◆ WHAT YOU SHOULD DO ◆
Can you output the material exactly as written, minus any pictures it holds?

--- Start of SUPPLIED MATERIAL ---

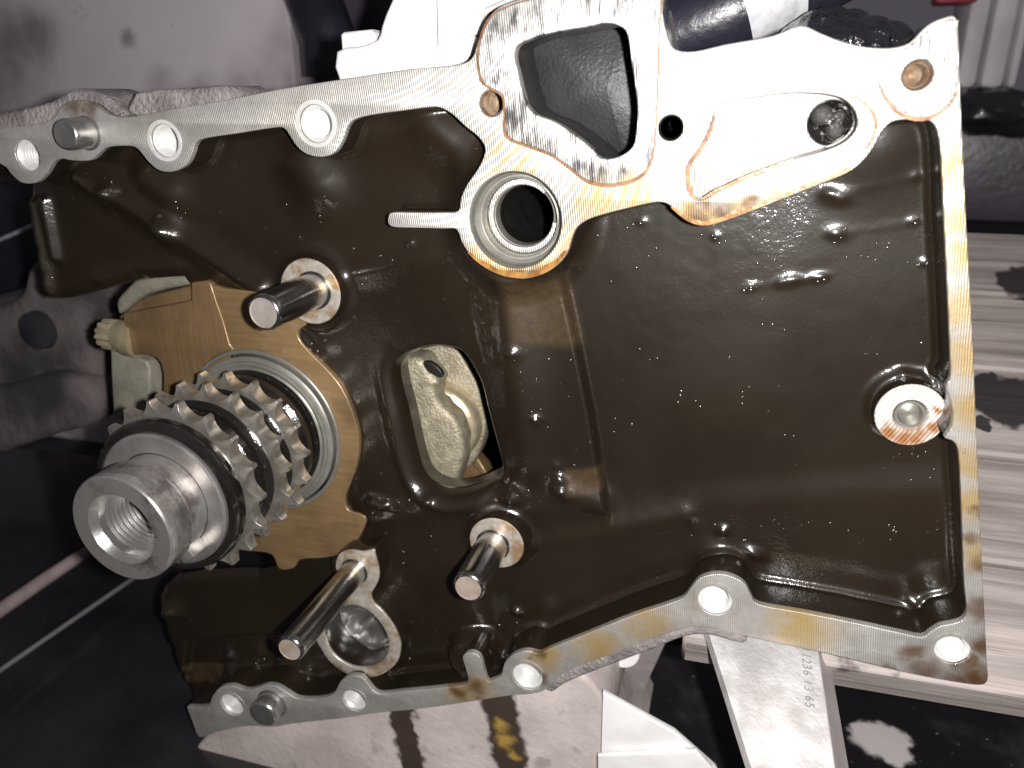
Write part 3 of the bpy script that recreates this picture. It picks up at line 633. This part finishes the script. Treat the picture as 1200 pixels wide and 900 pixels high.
def sprocket(hf, th, phase, r_tip=.0280, r_root=.0242, N=18):
    V = []; F = []; A = []
    hw = [1.0, .97, .90, .80, .68, .54, .38, .2, 0.0]
    for k in range(N):
        c_ = math.radians(phase) + 2 * math.pi * k / N
        us = []
        for w in [0.0, .17, .34, .5, .64, .77, .87, .94, .985]: us.append((-.5 + .440 * w, w))
        us.append((-.052, 1.0))
        full = us + [(-u, w) for u, w in us[::-1]][:-1]
        for u, w in full:
            g = .72 * (1 - math.sqrt(max(0, 1 - w * w))) + .28 * w * w; A.append((c_ + u * 2 * math.pi / N, r_root + (r_tip - r_root) * g, g))
    n = len(A)
    layers = []
    for i, (q, r, g) in enumerate(A):
        inset = th * .20 * g
        ring = [(.0227, hf), (r_root * .955, hf), (r - .00025 * g, hf - inset), (r, hf - inset - .00015), (r, hf - th + inset + .00015), (r - .00025 * g, hf - th + inset), (r_root * .955, hf - th), (.0227, hf - th)]
        layers.append(ring)
        for rr, h in ring: V.append((AX[0] + rr * math.cos(q), -h, AX[1] + rr * math.sin(q)))
    for i in range(n):
        j = (i + 1) % n
        for s in range(7): F.append((i * 8 + s, j * 8 + s, j * 8 + s + 1, i * 8 + s + 1))
    return mesh('sprocket', V, F, 'sprocket_steel', crank, 26)
sprocket(.0344, .0050, 2.0); sprocket(.0195, .0050, 6.2); sprocket(.0092, .0050, 6.2)
# main bearing rings round the shaft
lathe('bearing_shell', [(RING * .995, -.0120), (RING * .995, -.0094), (RING * .985, -.0091), (RING * .955, -.0091), (RING * .945, -.0096), (RING * .94, -.0125)], AX, 'bearing_grey', block, 96)
lathe('thrust_ring', [(RING * .925, -.0120), (RING * .92, -.0088), (RING * .90, -.0084), (RING * .875, -.0082), (RING * .87, -.0074), (RING * .845, -.0072), (RING * .84, -.0078), (RING * .80, -.0080), (RING * .77, -.0074), (.0215, -.0074)], AX, 'bearing_grey', crank, 96)
lathe('oil_seal_face', [(.0237, -.0072), (.0235, -.0062), (.0220, -.0056), (.0205, -.0050)], AX, 'black_oil', crank, 80)
lathe('main_journal', [(RING * .95, -.0125), (RING * .95, -.036), (.0002, -.036)], AX, 'bearing_grey', crank, 64)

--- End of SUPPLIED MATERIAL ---

◆ CORRECT RESPONSE ◆
Write part 3 of the bpy script that recreates this picture. It picks up at line 633. This part finishes the script. Treat the picture as 1200 pixels wide and 900 pixels high.
def sprocket(hf, th, phase, r_tip=.0280, r_root=.0242, N=18):
    V = []; F = []; A = []
    hw = [1.0, .97, .90, .80, .68, .54, .38, .2, 0.0]
    for k in range(N):
        c_ = math.radians(phase) + 2 * math.pi * k / N
        us = []
        for w in [0.0, .17, .34, .5, .64, .77, .87, .94, .985]: us.append((-.5 + .440 * w, w))
        us.append((-.052, 1.0))
        full = us + [(-u, w) for u, w in us[::-1]][:-1]
        for u, w in full:
            g = .72 * (1 - math.sqrt(max(0, 1 - w * w))) + .28 * w * w; A.append((c_ + u * 2 * math.pi / N, r_root + (r_tip - r_root) * g, g))
    n = len(A)
    layers = []
    for i, (q, r, g) in enumerate(A):
        inset = th * .20 * g
        ring = [(.0227, hf), (r_root * .955, hf), (r - .00025 * g, hf - inset), (r, hf - inset - .00015), (r, hf - th + inset + .00015), (r - .00025 * g, hf - th + inset), (r_root * .955, hf - th), (.0227, hf - th)]
        layers.append(ring)
        for rr, h in ring: V.append((AX[0] + rr * math.cos(q), -h, AX[1] + rr * math.sin(q)))
    for i in range(n):
        j = (i + 1) % n
        for s in range(7): F.append((i * 8 + s, j * 8 + s, j * 8 + s + 1, i * 8 + s + 1))
    return mesh('sprocket', V, F, 'sprocket_steel', crank, 26)
sprocket(.0344, .0050, 2.0); sprocket(.0195, .0050, 6.2); sprocket(.0092, .0050, 6.2)
# main bearing rings round the shaft
lathe('bearing_shell', [(RING * .995, -.0120), (RING * .995, -.0094), (RING * .985, -.0091), (RING * .955, -.0091), (RING * .945, -.0096), (RING * .94, -.0125)], AX, 'bearing_grey', block, 96)
lathe('thrust_ring', [(RING * .925, -.0120), (RING * .92, -.0088), (RING * .90, -.0084), (RING * .875, -.0082), (RING * .87, -.0074), (RING * .845, -.0072), (RING * .84, -.0078), (RING * .80, -.0080), (RING * .77, -.0074), (.0215, -.0074)], AX, 'bearing_grey', crank, 96)
lathe('oil_seal_face', [(.0237, -.0072), (.0235, -.0062), (.0220, -.0056), (.0205, -.0050)], AX, 'black_oil', crank, 80)
lathe('main_journal', [(RING * .95, -.0125), (RING * .95, -.036), (.0002, -.036)], AX, 'bearing_grey', crank, 64)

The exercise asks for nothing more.